LMM BLOG
COMPOUND INTEREST EFFECT
The most important central banks have turned the interest rate screw vigorously in recent months and the expected interest rate hikes have now become reality. The market assumes that interest rates have already peaked, or at least have almost peaked. Moreover, looking at the yield curves, the expectation is gaining ground that interest rates will probably remain at elevated levels for some time to come. This means that investors can expect substantial interest income again. And thus the compound interest effect, which had almost been forgotten, is gaining in importance again. Or as Albert Einstein put it:
“The compound interest effect is the eighth wonder of the world. Those who understand it earn money and those who don’t, pay for it.”
In the past period of low interest rates, investors have come to terms with the fact that risk-free investments do not yield a return.

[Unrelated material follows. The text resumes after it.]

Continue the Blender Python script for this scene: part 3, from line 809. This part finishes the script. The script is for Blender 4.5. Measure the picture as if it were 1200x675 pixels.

In the coming years, things will look very different, as the following example illustrates.
Example: We assume an invested capital of 100 and assume a constant interest rate of 5% over the next few years (note: the interest rate assumption roughly coincides with the USD interest rate curve as of 30.09.2023, see graph 2).
The performance of our investment can be divided into three components.
• The first component is the invested capital, which remains constant at 100 and is paid back at the end of the term.
• The second component is the annual interest of 5 %, which adds up linearly over the entire investment period and will amount to 75 after 15 years.
• The third component, compound interest, assumes that the interest received can be continuously reinvested at the interest rate of 5 %. Compound interest (marked in yellow) then develops exponentially and contributes more and more to the overall performance over time. In the example, it grows from practically 0 in the first years to a total of 33 after 15 years.
If we look at the total return over time, we see a doubling of the invested capital after about 14 years. As a rule of thumb, the rule of 70 can also be used to calculate the time needed to double the invested capital.
In summary, it can be said that in the current interest rate environment and with the help of the compound interest effect, interest income cannot be neglected.
However, in order to achieve a real increase in value, the admixture of other asset classes (especially shares) will continue to be necessary.